Multidisciplinary & documentary
Coordinator Alma R. Selimović summarizes with a smile the past years around the special European cooperation within CtC -> CtI. ‘Of course corona had a big impact and a number of projects were delayed because of this. But Bunker always honors fair working conditions in the workplace so we were careful with this as well. When artists needed more time to complete projects due to complex circumstances, we allowed them to do so. We learned indescribably, suffered a little and had more than enough fun.
She stresses that the strength of the network is the globalizing cooperation of all the participating countries, but that the strength of each initiated project lies precisely in a thorough local embedding. “There is no one method or toolbox to generate social impact. Every artist, every organization has to invent its own wheel. But you can learn from each other.” For example, it turns out that multidisciplinary and documentary projects are often highly effective because they have more hooks to claim their presence in the public discourse.

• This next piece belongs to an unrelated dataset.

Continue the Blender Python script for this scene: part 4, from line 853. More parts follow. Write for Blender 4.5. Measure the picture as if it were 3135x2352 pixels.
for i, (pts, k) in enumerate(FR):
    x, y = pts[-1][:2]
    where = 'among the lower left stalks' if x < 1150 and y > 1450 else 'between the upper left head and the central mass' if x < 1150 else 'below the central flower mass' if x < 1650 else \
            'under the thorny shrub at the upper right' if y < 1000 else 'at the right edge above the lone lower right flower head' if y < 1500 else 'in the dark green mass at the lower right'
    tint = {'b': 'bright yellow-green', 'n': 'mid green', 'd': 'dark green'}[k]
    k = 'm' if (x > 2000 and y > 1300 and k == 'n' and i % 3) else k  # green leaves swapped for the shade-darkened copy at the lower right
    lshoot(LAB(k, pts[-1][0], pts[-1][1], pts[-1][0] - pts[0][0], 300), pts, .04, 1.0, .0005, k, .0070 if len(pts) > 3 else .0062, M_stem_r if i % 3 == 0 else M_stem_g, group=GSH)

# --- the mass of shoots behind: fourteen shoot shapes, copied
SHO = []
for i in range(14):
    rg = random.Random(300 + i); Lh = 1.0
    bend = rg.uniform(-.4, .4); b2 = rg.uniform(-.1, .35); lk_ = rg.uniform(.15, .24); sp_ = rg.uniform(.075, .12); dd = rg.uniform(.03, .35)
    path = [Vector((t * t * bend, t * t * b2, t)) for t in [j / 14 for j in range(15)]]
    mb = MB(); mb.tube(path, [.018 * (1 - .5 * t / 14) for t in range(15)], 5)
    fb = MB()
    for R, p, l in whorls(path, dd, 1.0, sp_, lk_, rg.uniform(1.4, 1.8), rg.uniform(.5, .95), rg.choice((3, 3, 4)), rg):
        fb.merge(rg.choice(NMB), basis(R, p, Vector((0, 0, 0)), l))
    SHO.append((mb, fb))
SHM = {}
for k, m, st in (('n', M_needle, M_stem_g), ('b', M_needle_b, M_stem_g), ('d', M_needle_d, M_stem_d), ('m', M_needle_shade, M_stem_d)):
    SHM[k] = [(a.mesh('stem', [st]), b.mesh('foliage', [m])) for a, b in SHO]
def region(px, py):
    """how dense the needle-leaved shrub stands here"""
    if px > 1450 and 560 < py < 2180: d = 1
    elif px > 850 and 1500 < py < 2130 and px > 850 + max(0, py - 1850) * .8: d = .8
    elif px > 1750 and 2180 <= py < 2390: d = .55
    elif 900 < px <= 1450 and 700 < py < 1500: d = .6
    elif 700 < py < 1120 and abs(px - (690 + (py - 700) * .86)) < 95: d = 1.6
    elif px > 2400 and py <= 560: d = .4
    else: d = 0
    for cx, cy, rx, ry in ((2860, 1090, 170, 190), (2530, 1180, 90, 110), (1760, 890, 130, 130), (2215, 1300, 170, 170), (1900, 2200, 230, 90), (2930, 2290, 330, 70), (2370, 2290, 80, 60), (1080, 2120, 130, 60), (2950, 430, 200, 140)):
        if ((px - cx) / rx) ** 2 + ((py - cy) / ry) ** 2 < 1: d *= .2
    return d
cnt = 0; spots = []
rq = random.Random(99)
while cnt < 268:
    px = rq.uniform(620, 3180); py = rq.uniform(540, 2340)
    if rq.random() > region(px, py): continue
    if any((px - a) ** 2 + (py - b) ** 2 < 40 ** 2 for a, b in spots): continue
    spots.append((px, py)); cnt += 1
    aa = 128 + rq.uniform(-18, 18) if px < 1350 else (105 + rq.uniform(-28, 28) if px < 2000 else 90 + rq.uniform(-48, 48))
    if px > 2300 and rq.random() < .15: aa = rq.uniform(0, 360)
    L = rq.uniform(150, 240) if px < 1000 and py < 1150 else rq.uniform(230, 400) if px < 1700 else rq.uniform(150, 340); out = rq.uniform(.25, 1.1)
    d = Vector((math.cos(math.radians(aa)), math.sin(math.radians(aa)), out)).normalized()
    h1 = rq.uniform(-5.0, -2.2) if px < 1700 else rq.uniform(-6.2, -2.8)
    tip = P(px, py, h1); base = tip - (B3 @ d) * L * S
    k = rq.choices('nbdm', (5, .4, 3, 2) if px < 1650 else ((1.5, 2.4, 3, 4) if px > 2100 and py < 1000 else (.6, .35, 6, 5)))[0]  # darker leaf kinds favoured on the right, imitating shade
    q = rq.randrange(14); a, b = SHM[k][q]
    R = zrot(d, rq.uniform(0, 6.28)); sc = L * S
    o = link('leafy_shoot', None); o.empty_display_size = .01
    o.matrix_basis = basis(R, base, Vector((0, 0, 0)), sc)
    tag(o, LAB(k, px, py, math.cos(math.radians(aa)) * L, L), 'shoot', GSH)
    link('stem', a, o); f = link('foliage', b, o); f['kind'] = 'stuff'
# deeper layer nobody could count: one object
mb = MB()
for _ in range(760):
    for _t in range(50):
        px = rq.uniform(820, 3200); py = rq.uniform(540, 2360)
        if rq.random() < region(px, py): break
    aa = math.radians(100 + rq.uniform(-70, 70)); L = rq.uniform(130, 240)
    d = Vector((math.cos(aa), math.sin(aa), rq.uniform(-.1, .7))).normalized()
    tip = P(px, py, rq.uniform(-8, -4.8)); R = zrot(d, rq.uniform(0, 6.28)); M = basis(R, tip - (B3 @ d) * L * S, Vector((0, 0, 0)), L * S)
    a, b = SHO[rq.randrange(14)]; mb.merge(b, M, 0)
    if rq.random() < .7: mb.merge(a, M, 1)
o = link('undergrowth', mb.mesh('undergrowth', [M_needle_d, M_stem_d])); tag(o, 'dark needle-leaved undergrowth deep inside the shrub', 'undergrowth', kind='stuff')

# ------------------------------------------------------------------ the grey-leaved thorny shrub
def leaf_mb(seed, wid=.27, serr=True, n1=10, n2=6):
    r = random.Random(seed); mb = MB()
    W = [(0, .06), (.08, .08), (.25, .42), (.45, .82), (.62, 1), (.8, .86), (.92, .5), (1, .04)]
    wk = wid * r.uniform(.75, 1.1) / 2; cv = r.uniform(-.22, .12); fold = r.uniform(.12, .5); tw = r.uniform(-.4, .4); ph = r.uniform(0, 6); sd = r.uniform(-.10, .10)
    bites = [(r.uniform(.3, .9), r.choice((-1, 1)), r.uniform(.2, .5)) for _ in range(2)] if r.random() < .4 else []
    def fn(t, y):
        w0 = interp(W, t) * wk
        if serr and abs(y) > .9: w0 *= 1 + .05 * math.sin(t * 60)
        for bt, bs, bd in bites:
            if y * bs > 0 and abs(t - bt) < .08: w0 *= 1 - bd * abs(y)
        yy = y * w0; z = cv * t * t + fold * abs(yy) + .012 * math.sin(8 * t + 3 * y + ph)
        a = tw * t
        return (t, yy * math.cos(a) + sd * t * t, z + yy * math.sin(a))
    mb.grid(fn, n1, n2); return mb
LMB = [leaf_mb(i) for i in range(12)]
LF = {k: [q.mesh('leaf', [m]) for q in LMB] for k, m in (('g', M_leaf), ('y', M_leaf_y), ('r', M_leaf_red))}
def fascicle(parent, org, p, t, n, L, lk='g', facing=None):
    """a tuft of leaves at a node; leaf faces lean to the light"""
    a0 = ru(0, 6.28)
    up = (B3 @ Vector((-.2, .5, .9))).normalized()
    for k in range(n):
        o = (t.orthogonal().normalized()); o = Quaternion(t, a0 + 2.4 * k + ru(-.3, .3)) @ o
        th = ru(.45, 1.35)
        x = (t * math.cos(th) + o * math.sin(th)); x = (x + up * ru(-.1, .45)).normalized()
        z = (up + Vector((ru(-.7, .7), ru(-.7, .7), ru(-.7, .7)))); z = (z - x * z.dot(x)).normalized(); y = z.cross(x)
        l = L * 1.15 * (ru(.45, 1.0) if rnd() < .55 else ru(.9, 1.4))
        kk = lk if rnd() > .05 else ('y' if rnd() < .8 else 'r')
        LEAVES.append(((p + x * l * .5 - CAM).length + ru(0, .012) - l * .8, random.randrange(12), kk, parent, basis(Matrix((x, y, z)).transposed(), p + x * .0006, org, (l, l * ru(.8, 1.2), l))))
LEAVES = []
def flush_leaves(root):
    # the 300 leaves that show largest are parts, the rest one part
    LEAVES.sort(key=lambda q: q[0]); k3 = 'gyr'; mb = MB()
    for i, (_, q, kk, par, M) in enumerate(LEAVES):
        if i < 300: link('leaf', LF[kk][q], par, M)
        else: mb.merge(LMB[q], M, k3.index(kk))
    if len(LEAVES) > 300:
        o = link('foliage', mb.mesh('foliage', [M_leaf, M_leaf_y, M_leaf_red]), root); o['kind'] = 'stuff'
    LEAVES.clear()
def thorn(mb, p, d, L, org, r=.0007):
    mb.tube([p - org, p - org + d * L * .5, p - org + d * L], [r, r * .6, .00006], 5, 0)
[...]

Mark Deputter (61), general and Artistic Director of Culturgest in Lisbon (and before that of Stuc in Leuven and Teatro Maria Matos) defends the unexpected, individual and intimate side of the concept of social impact: “Art can make you look at the world from a different perspective. We are actually always in production or organizational mode. We mainly look at practical matters. But precisely impractical aspects impress your soul and influence the way you view the world.’ Culturgest therefore wants to reach as many new audiences as possible to introduce them to unique aesthetic experiences. ‘The performing arts lend themselves perfectly to daring to look catastrophe in the eye through a new window in a concentrated way. Therefore, we are developing an intensive program on a wide range of issues in the fields of art, science, politics and society, in close cooperation with artists, scientists, universities and other civil society organizations. Themes we continue to explore include: migration, cultural diversity and decolonization, gender and, last but not least, ecology and climate change.